Swimming in Circles with Tiburon

Tiburón Golf Club’s 12th hole on the Gold Course shows the course’s evocative bunkers, contours and lush landscaping.

Sod-wall bunkers with crisp upper lips. Wall to wall fairways. Waste areas bleeding into the underbrush. Greens that bubble like natural expressions of the fairways.

When this describes a course in Australia, our mouths water thinking of clubs like Commonwealth, Victoria or Metropolitan. When they describe a golf course in Naples, you start thinking “gimmick.”

I suppose there’s no way around it–these features at Tiburón Golf Club, built by Greg Norman’s American design team, are an injection of pure novelty, even if orchestrated by someone intimate with Australian golf, even in a region with no authentic golf identity or meaningful attributes of its own.

In this kind of choked-off environment, if you can’t blow up the land like at nearby Calusa Pines, then crafting a low, ground hugging, strategic Aussie rendition is actually a pretty smart approach. The Tiburón property, like everything else in South Florida that’s not up against the coast, consists of ubiquitous, griddle-flat wetlands and, in this case, parts of an old tomato farm.

And it works in theory. With zero of the natural ground movement common to all good courses, something had to be done to punch up the design. If you’re not pushing some progressive vision around these parts you’re not trying hard enough, and as far as ideas go this one is pretty specific.

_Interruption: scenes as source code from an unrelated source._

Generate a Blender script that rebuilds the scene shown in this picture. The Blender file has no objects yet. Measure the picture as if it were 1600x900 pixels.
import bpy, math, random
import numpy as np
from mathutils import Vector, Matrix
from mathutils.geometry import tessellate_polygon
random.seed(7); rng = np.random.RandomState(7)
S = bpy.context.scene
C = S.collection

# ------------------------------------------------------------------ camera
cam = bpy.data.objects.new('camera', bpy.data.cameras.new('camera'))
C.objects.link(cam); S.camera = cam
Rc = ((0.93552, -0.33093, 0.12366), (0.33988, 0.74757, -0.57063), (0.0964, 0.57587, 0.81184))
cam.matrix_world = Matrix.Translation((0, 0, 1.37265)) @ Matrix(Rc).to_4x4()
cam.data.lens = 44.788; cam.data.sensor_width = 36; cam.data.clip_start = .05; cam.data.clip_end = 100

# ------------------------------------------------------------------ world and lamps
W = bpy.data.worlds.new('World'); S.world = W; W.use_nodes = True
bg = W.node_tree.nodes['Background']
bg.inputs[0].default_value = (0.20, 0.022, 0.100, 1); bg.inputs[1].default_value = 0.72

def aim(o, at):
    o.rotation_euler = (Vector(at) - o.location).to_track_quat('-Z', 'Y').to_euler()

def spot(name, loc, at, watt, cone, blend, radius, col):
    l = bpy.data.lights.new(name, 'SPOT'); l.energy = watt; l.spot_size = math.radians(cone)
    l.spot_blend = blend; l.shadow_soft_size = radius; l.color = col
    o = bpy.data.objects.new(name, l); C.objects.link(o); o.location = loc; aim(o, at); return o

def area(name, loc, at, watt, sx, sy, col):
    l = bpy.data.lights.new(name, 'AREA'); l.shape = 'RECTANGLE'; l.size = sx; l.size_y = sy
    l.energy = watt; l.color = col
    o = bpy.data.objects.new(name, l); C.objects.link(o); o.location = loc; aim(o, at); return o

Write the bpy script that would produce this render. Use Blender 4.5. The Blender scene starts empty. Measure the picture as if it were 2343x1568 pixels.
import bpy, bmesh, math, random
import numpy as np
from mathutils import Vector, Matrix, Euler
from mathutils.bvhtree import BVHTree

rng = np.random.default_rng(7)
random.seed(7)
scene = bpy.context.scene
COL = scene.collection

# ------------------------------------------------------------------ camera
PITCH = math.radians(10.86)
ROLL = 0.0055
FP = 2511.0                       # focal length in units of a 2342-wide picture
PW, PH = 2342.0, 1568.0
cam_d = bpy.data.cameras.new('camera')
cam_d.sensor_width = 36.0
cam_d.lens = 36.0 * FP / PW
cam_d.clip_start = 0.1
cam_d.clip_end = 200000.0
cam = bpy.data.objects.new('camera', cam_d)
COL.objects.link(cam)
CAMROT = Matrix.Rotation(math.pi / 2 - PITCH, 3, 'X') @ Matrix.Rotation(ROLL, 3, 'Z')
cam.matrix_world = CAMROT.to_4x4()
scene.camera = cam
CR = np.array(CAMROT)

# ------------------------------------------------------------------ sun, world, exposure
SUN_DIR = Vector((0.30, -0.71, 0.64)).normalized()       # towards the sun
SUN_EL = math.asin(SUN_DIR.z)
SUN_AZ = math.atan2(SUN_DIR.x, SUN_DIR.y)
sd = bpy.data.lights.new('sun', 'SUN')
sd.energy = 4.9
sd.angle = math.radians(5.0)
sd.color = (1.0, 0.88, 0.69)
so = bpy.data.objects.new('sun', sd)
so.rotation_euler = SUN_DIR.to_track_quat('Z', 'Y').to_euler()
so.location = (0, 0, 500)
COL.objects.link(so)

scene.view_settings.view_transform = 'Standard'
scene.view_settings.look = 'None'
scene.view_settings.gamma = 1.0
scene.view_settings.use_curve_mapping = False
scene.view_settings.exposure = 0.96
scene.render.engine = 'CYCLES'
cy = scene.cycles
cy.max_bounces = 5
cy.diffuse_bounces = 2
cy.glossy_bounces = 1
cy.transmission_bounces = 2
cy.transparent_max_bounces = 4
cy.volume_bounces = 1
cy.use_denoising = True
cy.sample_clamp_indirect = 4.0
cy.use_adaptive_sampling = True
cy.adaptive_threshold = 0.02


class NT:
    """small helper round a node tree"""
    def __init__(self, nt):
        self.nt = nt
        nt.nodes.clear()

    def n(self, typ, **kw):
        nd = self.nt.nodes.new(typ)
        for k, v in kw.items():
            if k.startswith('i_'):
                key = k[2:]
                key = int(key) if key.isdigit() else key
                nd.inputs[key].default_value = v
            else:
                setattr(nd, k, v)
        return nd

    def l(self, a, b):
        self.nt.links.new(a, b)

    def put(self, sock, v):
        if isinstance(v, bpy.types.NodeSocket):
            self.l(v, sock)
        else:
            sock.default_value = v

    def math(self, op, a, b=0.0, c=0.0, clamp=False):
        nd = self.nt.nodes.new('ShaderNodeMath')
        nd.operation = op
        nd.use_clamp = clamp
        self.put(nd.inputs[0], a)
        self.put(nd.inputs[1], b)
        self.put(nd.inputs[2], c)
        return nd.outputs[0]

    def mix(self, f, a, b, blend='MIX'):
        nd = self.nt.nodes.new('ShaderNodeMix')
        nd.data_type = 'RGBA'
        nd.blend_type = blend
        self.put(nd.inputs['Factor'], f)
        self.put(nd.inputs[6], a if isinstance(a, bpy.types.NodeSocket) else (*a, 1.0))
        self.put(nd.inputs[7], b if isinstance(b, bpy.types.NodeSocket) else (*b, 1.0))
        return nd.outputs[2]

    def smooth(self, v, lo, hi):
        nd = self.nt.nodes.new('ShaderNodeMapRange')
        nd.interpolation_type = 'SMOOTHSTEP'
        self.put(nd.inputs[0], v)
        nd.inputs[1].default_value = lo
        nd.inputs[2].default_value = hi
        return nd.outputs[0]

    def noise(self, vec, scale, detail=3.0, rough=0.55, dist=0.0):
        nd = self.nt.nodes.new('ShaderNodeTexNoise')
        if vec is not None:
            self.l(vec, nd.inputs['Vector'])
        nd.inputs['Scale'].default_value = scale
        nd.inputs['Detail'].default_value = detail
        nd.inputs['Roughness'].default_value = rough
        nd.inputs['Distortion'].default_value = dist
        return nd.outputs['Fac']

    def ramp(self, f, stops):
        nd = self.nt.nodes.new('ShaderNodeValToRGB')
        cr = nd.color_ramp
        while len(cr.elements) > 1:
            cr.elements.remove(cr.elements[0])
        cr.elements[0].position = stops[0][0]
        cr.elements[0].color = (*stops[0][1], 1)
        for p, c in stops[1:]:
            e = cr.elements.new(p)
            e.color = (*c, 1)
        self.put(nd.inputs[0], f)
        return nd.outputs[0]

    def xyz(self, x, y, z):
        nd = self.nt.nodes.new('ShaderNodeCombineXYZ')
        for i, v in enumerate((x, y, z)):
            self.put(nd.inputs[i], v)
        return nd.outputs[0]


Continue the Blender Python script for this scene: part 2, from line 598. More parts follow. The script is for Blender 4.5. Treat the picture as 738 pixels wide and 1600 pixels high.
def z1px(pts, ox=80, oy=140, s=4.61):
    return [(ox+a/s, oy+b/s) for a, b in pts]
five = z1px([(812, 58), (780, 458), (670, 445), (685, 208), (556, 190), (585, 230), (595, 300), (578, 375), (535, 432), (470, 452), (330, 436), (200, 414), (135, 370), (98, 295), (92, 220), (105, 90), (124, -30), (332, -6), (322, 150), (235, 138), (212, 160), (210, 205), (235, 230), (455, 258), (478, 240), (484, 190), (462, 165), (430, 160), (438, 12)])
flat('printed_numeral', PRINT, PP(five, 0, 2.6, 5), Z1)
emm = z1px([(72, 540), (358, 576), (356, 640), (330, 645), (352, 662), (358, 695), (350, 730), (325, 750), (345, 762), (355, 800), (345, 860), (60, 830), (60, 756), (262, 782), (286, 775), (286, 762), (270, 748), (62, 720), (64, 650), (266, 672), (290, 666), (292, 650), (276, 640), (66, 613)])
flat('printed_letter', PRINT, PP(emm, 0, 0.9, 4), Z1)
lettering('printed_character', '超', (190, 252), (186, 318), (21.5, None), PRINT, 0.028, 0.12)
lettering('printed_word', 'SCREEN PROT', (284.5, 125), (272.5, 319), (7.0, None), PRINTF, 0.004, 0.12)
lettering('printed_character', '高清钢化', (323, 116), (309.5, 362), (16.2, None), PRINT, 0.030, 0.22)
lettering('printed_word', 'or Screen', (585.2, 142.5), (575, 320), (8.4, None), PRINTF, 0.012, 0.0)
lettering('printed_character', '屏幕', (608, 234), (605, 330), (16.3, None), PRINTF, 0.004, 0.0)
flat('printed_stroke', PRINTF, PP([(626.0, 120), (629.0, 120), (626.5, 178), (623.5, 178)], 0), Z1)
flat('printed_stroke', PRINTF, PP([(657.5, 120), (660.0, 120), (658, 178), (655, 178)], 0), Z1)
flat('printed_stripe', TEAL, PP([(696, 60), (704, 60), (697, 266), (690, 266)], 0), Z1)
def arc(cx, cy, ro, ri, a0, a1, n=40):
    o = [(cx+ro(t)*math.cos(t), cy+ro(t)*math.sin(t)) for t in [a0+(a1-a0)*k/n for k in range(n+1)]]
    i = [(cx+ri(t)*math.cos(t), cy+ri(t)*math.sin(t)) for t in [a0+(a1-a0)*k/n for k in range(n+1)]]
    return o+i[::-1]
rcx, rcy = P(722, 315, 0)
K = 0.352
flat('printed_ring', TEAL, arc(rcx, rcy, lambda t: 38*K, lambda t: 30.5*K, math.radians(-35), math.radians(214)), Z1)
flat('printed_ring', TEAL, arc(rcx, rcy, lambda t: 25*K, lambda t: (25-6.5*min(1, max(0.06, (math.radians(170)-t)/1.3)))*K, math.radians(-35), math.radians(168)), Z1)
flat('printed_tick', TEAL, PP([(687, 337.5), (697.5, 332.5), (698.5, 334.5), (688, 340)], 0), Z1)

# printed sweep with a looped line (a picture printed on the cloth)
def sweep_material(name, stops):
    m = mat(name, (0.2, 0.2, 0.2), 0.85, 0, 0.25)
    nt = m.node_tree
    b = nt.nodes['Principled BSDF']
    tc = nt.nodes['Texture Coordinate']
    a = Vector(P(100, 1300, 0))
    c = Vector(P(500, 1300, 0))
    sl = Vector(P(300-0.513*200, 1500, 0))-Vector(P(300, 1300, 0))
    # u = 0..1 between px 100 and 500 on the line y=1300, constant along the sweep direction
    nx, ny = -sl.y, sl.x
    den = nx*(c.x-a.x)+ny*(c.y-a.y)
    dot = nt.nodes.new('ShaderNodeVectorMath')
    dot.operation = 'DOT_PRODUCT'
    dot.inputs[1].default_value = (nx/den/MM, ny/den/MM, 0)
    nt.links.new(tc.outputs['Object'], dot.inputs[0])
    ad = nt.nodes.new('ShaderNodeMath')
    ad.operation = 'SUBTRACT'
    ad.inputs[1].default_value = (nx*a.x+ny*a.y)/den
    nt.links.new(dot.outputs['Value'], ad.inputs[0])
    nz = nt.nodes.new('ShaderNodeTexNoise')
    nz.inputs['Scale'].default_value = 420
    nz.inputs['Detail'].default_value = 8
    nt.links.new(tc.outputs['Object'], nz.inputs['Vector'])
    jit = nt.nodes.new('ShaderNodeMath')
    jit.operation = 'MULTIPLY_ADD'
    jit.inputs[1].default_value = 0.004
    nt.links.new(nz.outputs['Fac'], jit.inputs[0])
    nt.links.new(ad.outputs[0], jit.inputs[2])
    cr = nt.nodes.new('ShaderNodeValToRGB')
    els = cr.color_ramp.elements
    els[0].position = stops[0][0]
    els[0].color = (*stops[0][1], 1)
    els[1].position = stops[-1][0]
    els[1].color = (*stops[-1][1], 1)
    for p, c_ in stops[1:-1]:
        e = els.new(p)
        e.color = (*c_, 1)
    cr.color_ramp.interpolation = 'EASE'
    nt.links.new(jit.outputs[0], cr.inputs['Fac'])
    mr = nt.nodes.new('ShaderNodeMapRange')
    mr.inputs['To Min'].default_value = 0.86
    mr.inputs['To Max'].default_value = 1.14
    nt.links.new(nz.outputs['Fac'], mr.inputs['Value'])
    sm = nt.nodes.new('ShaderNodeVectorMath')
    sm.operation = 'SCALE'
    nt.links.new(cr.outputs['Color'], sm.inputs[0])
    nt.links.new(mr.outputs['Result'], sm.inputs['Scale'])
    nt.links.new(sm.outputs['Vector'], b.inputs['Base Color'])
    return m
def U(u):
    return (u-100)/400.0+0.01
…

These sodded lips, while not an original idea, do give Tiburon an identity and add to the recovery challenges around the greens.

You can’t try to do this kind of thing–the no rough concept, the slightly crowned greens pitched at different orientations–without providing enough width to work angles and plan approaches. Tiburón does. The fairways range from 40 yards wide on the skinny side to some that are over 60 yards across. While not particularly firm or consistently windy, you still feel you need to play shots, particularly around the greens.

I enjoy the strategic simplicity–big wide fairways, the lack of obvious aiming references, the naked aspect of greens that slope away on numerous sides. The landscape is utterly redundant and a lot of the bunkering ventures into the mindlessly beachy, but the continued presentation of these concepts holds your interest.

But the problem isn’t the concept, it’s the continuity. The first 27 holes were built in the late ’90’s, and even these were wildly disconnected. Nine more holes were later squeezed into a lot on the other side of a 6-lane road which give the resort (in this case the marvelous Ritz-Carlton Golf Resort) two 18-hole courses a vast, untethered footprint.

The shape and styling of Tiburon add character to the uninteresting land. Here, the Gold Course's par-3 8th.

The shape and styling of Tiburon add character to the uninteresting land. Here, the Gold Course’s par-3 8th.

The best holes on the property are the Black Course’s original first nine that played out and back through a dense pocket of woods before suffering the indignity of having the new holes across the highway injected between the old 7th and 8th. The Gold Course, where they play the Franklin Templeton Shootout, spins out in two different directions though never feels like it has a core or center of gravity (because it doesn’t), and finishes with two stereotypical South Florida water holes–think Doral 18.

Usually you just shrug off or ignore residential courses with holes tucked into crowded corridors or broken off from each other by long passageways; the golf probably wasn’t going to be that enlightened anyway. But at Tiburón thoughtful hole designs and strong integration of bunkering and green shapes is compromised by all the meandering. There’s a pretty solid 18-hole course here–the Black’s original first nine and the Gold’s second nine might score an 88 or 89–but as is, the Gold is an 86 and the Black is just one point better (87).

Tiburon Golf Club

Naples

Architect: Greg Norman Golf Course Design

Year: 1998; 9 holes added in 2002

The border on Gold’s 3rd hole is too beachy, but there’s enough width in the fairway for the drive to yet hold meaning.